Pelo andar da carruagem, é possível que o julgamento do mensalão tucano não ocorra em 2013. Todas as testemunhas indicadas pelo Ministério Público Estadual já foram ouvidas, mas ainda falta ouvir as testemunhas indicadas pela defesa, entre elas o presidente nacional do PSDB, Sérgio Guerra. Somente após a conclusão das oitivas será aberto prazo para que acusação e defesa façam suas alegações finais.

Mesmo no STF, a tendência é que o mensalão tucano demore a ser julgado. Relator do processo, o ministro Joaquim Barbosa anunciou ainda durante o julgamento da Ação Penal 470, da qual também é relator, que iria deixar a função, pois, segundo ele, não terá tempo de exercê-la por conta das obrigações como presidente do STF. A relatoria do processo do mensalão tucano será assumida pelo ministro, ainda não indicado pela presidenta Dilma Rousseff, que irá substituir o já aposentado Carlos Ayres Britto.

O novo ministro provavelmente pedirá tempo para ler os autos e se inteirar do processo, o que pode levar meses, e depois ainda abrirá prazos para eventuais novas diligências e para as alegações finais de acusação e defesa. A passagem do tempo é favorável a Azeredo. Em dezembro de 2013 prescreverá o crime de peculato, caso o ex-governador seja condenado à pena mínima de dois anos. Azeredo também foi indiciado pelo crime de lavagem de dinheiro, assim como Clésio Andrade.

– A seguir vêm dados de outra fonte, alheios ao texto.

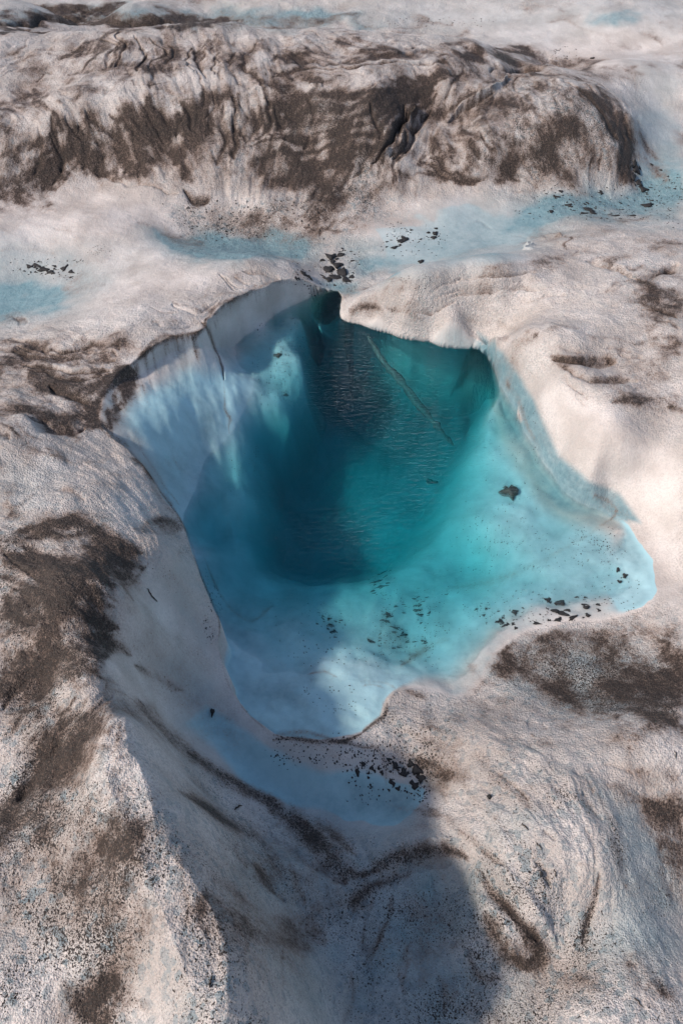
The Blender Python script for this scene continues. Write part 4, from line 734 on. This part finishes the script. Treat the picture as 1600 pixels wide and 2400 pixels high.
# twigs: thin bent tapering sticks lying on the ice
def twig(pts, w, lab):
    Ps = []
    for u, v in catmull(pts, 4):
        p, n = hit(u, v); Ps.append(p + n * .004)
    V_, F_ = [], []; n_ = len(Ps); w = w * scale_at(Ps[0])
    for i, p in enumerate(Ps):
        t = Ps[min(i + 1, n_ - 1)] - Ps[max(i - 1, 0)]; t /= np.linalg.norm(t) + 1e-9; a = np.cross(t, [0, 0, 1.]); a /= np.linalg.norm(a) + 1e-9; b = np.cross(a, t)
        r = w * (.35 + .65 * math.sin(math.pi * (i + .6) / (n_ + .2))) * rr_.uniform(.85, 1.1)
        for k in range(6): V_.append(tuple(p + (a * math.cos(k * 1.047) + b * math.sin(k * 1.047)) * r))
    for i in range(n_ - 1):
        for k in range(6): F_.append((i * 6 + k, i * 6 + (k + 1) % 6, (i + 1) * 6 + (k + 1) % 6, (i + 1) * 6 + k))
    F_.append(tuple(range(5, -1, -1))); F_.append(tuple(range(n_ * 6 - 6, n_ * 6)))
    tag(mesh_obj('twig', V_, F_, TWIG, Ps[0]), lab, 'twig')
for pts, w, lab in [([(1222,1930),(1230,1938),(1236,1945)],1.6,'thin dark twig on the sunlit slope, upper of two close together'),([(1254,1976),(1262,1982),(1268,1992)],1.6,'thin dark twig on the sunlit slope, lower of two close together'),([(1482,2340),(1494,2346),(1504,2358)],1.8,'curved dark twig near the bottom right corner'),
    ([(550,1898),(556,1892),(564,1888)],2.2,'short dark twig in the shade left of the blue hollow'),([(490,2318),(493,2305),(499,2288)],2.4,'dark twig standing out on the sunlit ice at the bottom'),([(308,2012),(320,2018),(330,2016)],2.2,'dark bent twig on the speckled sunlit ice at lower left'),([(1298,2038),(1300,2048),(1302,2056)],1.4,'tiny upright twig right of the dark curved groove'),([(1580,1760),(1582,1768),(1582,1776)],1.4,'tiny twig on the smooth white hump at the right edge'),([(344,1380),(354,1395),(366,1410)],1.5,'thin wavy twig on the shaded slope beside the pool')]:
    twig(pts, w, lab)
# specks nobody could count
def specks(lab, zones, seed):
    r = random.Random(seed); V_, F_ = [], []
    for n_, u0, u1, v0, v1, sz, an, el in zones:
        cl = [(r.uniform(u0, u1), r.uniform(v0, v1)) for _ in range(max(3, n_ // 12))]
        for _ in range(n_):
            if r.random() < .65: c = r.choice(cl); u, v = c[0] + r.gauss(0, (u1 - u0) * .07), c[1] + r.gauss(0, (v1 - v0) * .09)
            else: u, v = r.uniform(u0, u1), r.uniform(v0, v1)
            if not (3 < u < 1597 and 3 < v < 2397): continue
            p, n = hit(u, v); m = scale_at(p); ax, ay, az = frame_axes(n, u, v, p, an + r.uniform(-30, 30)); l = sz * r.uniform(.4, 1.3) * m * .5
            flake_geo(V_, F_, p + az * .001, ax, ay, az, l, l * el * r.uniform(.7, 1.5), max(.0015, l * .35), r, 6)
    tag(mesh_obj('grit', V_, F_, SILT), lab, 'grit', kind='stuff')
specks('fine black grit scattered over the pale pool bed', [(150,600,720,760,900,4,70,.5),(90,610,700,880,960,3.5,80,.4),(120,640,900,1400,1560,4.5,20,.5),(200,880,1030,1380,1560,5,160,.35),(160,1030,1290,1380,1480,4.5,15,.5),(120,1050,1300,1250,1340,4,165,.4),(90,1140,1260,960,1080,3.5,30,.5),(90,1080,1290,1120,1250,4,30,.5),(60,530,620,1060,1160,3.5,80,.5),(60,700,860,1600,1680,3.5,30,.6)], 1)
specks('fine black grit scattered over the right arm and bank', [(120,1280,1500,1380,1470,4,10,.5),(60,1300,1500,1290,1380,3.5,20,.6),(160,1340,1440,1240,1320,3.5,20,.6)], 2)
specks('fine black grit sprinkled over the hollow below the ridge', [(260,1250,1590,430,515,5,10,.45),(90,1470,1590,400,520,5,20,.5),(120,890,1050,525,600,4,160,.5),(130,690,850,580,680,5,20,.6),(90,900,1160,40,62,4,10,.3),(40,1290,1350,105,140,4,10,.4),(70,930,1010,650,680,3,10,.5),(260,420,760,470,560,5,20,.7)], 3)
specks('fine black grit sprinkled in the shaded hollow and its rim', [(260,810,1010,1760,1880,5,60,.7),(160,640,900,1725,1800,4.5,40,.8),(160,880,1010,1640,1780,4.5,40,.7),(120,480,520,1350,1500,3.5,60,.6)], 4)
specks('fine black grit sprinkled on the grey ice by the left edge', [(90,30,190,605,650,4,10,.5),(60,200,260,570,600,3,10,.4)], 5)

# a rib of clear ice that hangs down through the deep water
def ice_rib():
    pts = catmull([(862,790,-.10),(900,850,-.16),(940,895,-.22),(985,955,-.30),(1030,1005,-.38),(1062,1045,-.46)], 6); V_, F_ = [], []; n_ = len(pts); seg = 9; r = random.Random(3)
    C_ = [np.array(list(map(float, P(u, v, z))) + [z]) for u, v, z in pts]
    for i, p in enumerate(C_):
        t = C_[min(i + 1, n_ - 1)] - C_[max(i - 1, 0)]; t /= np.linalg.norm(t); a = np.cross(t, [0, 0, 1.]); a /= np.linalg.norm(a); b = np.cross(a, t)
        w = .017 * (.35 + math.sin(math.pi * (i + .5) / n_)) * r.uniform(.6, 1.4)
        for k in range(seg):
            q = w * r.uniform(.6, 1.4); V_.append(tuple(p + a * math.cos(k * 6.283 / seg) * q * 1.3 + b * math.sin(k * 6.283 / seg) * q))
    for i in range(n_ - 1):
        for k in range(seg): F_.append((i * seg + k, i * seg + (k + 1) % seg, (i + 1) * seg + (k + 1) % seg, (i + 1) * seg + k))
    F_.append(tuple(range(seg - 1, -1, -1))); F_.append(tuple(range(n_ * seg - seg, n_ * seg)))
    tag(mesh_obj('ice_rib', V_, F_, RIBM, C_[0]), 'ragged pale rib of ice slanting down through the deep dark water', 'ice rib')
RIBM = silt_material('rib_ice', (.03, .045, .05), (.20, .23, .23), .5, 60)
ice_rib()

Além de Marcos Valério, estão indiciados no processo que corre em Minas: o ex-vice-governador, Walfrido dos Mares Guia; o ex-secretário de Administração, Cláudio Mourão; o ex-secretário de Comunicação, Eduardo Guedes; o ex-presidente do Bemge, José Afonso Bicalho; os ex-diretores da Companhia de Desenvolvimento Econômico de Minas Gerais (Comig, atual Codemig), Lauro de Lima Filho e Renato Cordeiro; o ex-diretor da Companhia de Saneamento de Minas Gerais (Copasa), Fernando Soares e os sócios de Valério na empresa SMP&B, Cristiano Paz e Ramon Hollerbach.

Filhotes

O inquérito da Ação Penal 470 também rendeu muitos “filhotes” que irão crescer ao longo de 2013. São 45 processos abertos paralelamente ao processo principal pela Justiça Federal no Distrito Federal e nos estados de Minas Gerais, Rio de Janeiro, São Paulo e Espírito Santo. Além dos 37 réus julgados pelo STF no processo do mensalão, outras 80 pessoas estão indiciadas em processos que, em alguns casos, sequer passaram da fase de análise do mérito.

Em Brasília, serão julgados cinco processos por improbidade administrativa – crime que não constou da Ação Penal 470 – onde aparecem como réus José Dirceu, José Genoino, João Paulo Cunha, Delúbio Soares, Silvio Pereira e Marcos Valério, entre outros. No único processo por improbidade mais adiantado, o procurador da República Frederico Paiva imitou o gesto do procurador-geral, Roberto Gurgel e, fazendo citações ao julgamento do mensalão, pediu a condenação de João Paulo Cunha.

Jurisprudência

Os desdobramentos do julgamento da Ação Penal 470 em termos jurídicos também são esperados em 2013, já que as decisões tomadas pelo STF invariavelmente tornam-se normas que são seguidas pelos tribunais de instâncias inferiores. A curiosidade aumenta porque para condenar os réus do mensalão o Supremo adotou teses inéditas – algumas controversas – como a teoria do “domínio do fato”, utilizada por Joaquim Barbosa para pedir a condenação de José Dirceu, ou a ausência do “ato de ofício” para caracterizar o crime de corrupção, critério utilizado em prejuízo de diversos réus.

Até o início do julgamento do mensalão, as provas indiciárias eram consideradas insuficientes para garantir a condenação de um réu, critério utilizado inclusive pelo próprio STF. Isso foi subvertido no voto de Barbosa e acatado pela maioria do plenário, gerando grande expectativa quanto à sua repercussão e influência nas instâncias inferiores, sobretudo na esfera criminal. Outra novidade trazida por Barbosa e adotada no STF foi o fatiamento do julgamento, método jamais utilizado no Supremo e que agora pode se tornar comum em todas as esferas da Justiça brasileira.

O ano de 2013 ainda não começou, mas só ele dirá se o julgamento do mensalão foi inovador e trouxe mudanças que vieram para ficar, como querem os mais otimistas, ou se foi realmente um “julgamento de exceção”, como dizem diversos advogados dos réus. Ex-ministro da Justiça e advogado do réu José Roberto Salgado na Ação Penal 470, Márcio Thomas Bastos, durante sua defesa oral no plenário do STF, qualificou o julgamento como “um retrocesso na área penal” e fez um alerta sobre suas conseqüências em termos de jurisprudência: “A Suprema Corte está flexibilizando perigosamente algumas garantias”, disse.